── SUPPLIED INFORMATION ──

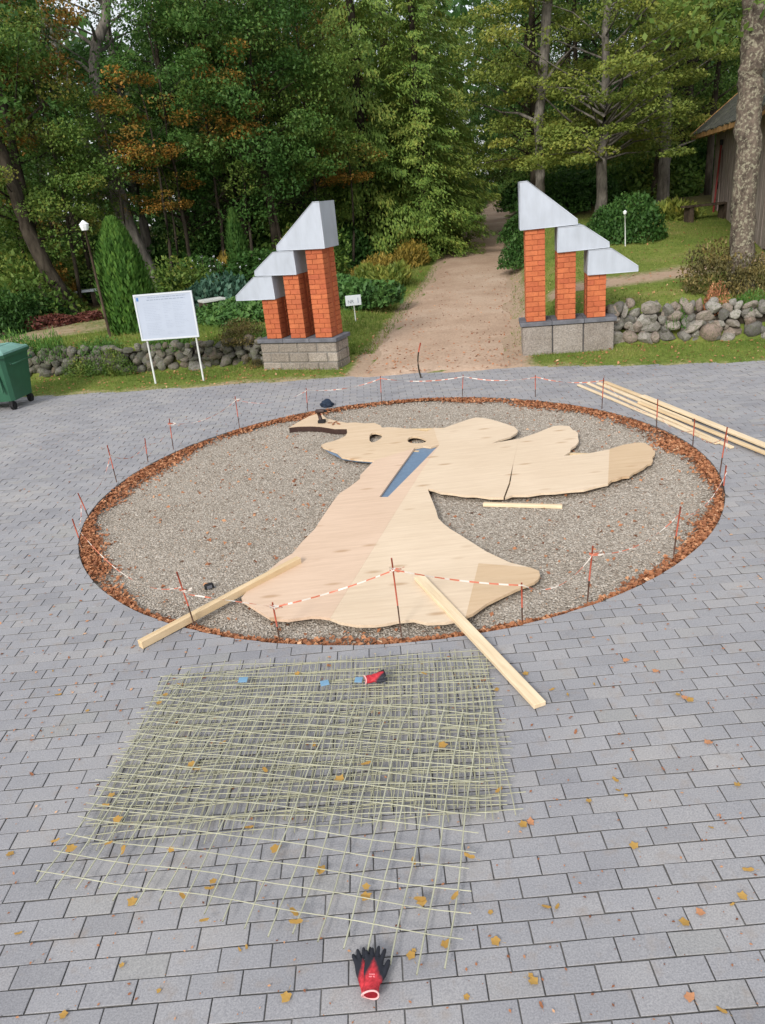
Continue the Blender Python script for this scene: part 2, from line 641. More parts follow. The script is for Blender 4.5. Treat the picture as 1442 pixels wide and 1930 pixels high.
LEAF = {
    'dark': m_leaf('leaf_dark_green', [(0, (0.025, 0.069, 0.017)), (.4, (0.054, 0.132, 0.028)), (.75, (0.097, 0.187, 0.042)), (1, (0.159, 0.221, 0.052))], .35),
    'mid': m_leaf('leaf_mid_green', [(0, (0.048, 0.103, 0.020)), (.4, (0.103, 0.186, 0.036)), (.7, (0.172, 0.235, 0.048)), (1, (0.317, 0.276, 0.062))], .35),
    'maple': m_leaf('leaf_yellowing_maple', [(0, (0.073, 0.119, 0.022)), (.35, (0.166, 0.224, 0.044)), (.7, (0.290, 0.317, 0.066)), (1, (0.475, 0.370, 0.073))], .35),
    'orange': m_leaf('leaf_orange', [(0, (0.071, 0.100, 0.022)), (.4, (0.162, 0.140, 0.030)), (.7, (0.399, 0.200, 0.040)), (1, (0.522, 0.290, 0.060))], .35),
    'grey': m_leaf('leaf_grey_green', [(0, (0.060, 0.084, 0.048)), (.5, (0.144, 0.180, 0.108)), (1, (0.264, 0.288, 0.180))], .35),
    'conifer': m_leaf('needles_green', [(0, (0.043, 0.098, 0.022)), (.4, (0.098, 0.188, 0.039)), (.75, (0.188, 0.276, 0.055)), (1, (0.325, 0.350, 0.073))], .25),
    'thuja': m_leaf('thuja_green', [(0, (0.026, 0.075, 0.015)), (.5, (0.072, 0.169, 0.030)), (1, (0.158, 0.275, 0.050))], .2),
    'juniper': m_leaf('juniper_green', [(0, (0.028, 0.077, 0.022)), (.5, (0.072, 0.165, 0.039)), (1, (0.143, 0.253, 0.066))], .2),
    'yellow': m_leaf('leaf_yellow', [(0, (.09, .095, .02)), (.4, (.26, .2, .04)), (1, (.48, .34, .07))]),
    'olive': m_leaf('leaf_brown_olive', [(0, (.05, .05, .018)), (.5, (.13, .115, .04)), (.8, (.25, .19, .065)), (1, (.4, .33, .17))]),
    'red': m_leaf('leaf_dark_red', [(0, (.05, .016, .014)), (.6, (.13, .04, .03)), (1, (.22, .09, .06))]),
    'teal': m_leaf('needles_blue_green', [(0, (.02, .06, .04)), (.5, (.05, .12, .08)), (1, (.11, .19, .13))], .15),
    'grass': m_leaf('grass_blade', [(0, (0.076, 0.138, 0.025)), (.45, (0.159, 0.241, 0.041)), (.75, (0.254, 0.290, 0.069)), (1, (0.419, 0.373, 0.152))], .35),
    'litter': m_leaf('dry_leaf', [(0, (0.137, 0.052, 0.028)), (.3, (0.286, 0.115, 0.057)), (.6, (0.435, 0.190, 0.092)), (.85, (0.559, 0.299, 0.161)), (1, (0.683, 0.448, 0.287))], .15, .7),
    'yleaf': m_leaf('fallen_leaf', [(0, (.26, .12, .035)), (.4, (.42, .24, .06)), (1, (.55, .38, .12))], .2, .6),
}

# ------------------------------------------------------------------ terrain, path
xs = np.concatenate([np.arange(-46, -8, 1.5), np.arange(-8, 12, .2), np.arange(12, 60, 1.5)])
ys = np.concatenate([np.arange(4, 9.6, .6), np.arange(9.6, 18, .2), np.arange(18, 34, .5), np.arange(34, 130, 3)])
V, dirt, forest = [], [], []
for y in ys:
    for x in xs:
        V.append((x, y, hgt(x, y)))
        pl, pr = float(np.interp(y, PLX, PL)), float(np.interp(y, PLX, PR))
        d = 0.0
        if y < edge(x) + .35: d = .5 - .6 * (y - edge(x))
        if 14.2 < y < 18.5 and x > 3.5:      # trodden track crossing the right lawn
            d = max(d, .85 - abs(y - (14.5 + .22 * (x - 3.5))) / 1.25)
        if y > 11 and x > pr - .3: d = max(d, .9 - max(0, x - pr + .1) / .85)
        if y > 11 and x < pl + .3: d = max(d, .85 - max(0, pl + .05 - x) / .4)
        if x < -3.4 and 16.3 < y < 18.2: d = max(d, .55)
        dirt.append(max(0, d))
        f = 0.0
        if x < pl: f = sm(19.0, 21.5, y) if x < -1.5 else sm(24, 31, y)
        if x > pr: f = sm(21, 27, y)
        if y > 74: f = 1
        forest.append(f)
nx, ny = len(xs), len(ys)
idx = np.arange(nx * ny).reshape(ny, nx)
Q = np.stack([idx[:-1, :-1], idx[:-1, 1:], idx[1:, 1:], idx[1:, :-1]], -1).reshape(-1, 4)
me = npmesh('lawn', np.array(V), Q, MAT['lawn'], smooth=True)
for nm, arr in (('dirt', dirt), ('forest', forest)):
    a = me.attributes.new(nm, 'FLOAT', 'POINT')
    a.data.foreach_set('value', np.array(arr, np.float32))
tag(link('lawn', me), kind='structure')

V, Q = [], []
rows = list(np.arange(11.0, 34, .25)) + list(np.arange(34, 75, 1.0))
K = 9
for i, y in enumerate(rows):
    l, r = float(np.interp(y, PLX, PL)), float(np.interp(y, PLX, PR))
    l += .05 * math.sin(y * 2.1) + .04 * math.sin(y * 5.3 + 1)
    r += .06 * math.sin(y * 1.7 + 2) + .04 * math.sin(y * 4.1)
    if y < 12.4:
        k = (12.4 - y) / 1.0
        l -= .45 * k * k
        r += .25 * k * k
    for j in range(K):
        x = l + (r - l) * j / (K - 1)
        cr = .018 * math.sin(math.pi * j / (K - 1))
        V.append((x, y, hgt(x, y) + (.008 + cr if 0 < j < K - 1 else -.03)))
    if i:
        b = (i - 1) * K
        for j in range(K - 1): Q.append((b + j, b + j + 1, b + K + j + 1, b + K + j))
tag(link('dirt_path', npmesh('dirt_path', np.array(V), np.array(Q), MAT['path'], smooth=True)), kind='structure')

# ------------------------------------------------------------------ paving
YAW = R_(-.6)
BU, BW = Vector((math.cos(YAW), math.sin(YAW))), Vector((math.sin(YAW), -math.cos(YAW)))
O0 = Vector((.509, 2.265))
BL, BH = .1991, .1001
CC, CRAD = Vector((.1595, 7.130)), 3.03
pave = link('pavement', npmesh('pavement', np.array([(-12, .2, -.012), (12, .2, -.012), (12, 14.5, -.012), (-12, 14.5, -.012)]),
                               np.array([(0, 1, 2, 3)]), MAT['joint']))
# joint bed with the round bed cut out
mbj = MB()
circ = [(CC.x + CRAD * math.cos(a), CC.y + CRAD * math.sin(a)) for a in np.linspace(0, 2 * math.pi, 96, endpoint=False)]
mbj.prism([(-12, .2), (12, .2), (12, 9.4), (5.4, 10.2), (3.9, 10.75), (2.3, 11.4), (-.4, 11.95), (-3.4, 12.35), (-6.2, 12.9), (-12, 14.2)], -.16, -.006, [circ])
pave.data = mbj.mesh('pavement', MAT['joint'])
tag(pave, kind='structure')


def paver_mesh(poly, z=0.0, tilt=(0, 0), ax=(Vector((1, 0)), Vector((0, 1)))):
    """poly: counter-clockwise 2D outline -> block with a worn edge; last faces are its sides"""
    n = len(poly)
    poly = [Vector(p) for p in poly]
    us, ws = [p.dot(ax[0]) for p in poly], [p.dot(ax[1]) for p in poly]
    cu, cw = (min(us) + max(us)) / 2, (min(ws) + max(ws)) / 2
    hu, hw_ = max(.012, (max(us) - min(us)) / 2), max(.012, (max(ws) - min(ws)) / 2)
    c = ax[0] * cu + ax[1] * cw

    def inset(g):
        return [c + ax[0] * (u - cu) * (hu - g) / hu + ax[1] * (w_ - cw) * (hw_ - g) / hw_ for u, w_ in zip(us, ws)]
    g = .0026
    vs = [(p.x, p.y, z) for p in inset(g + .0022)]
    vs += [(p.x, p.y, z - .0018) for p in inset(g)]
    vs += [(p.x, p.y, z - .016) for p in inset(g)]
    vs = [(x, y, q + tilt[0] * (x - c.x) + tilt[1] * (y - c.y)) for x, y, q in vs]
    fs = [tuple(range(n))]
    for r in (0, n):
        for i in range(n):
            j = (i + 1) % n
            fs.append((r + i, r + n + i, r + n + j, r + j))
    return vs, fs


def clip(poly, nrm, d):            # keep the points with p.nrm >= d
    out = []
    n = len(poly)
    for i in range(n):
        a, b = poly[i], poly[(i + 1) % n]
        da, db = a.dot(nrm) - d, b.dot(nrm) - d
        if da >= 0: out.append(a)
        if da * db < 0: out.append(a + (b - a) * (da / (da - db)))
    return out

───

**OBJECTIVE:**
Of the lines above, retype only those from the line containing "if y > 74: f = 1" through the line containing "tag(link('lawn', me), kind='structure')", including both, exactly.

**TASK RESULT:**
        if y > 74: f = 1
        forest.append(f)
nx, ny = len(xs), len(ys)
idx = np.arange(nx * ny).reshape(ny, nx)
Q = np.stack([idx[:-1, :-1], idx[:-1, 1:], idx[1:, 1:], idx[1:, :-1]], -1).reshape(-1, 4)
me = npmesh('lawn', np.array(V), Q, MAT['lawn'], smooth=True)
for nm, arr in (('dirt', dirt), ('forest', forest)):
    a = me.attributes.new(nm, 'FLOAT', 'POINT')
    a.data.foreach_set('value', np.array(arr, np.float32))
tag(link('lawn', me), kind='structure')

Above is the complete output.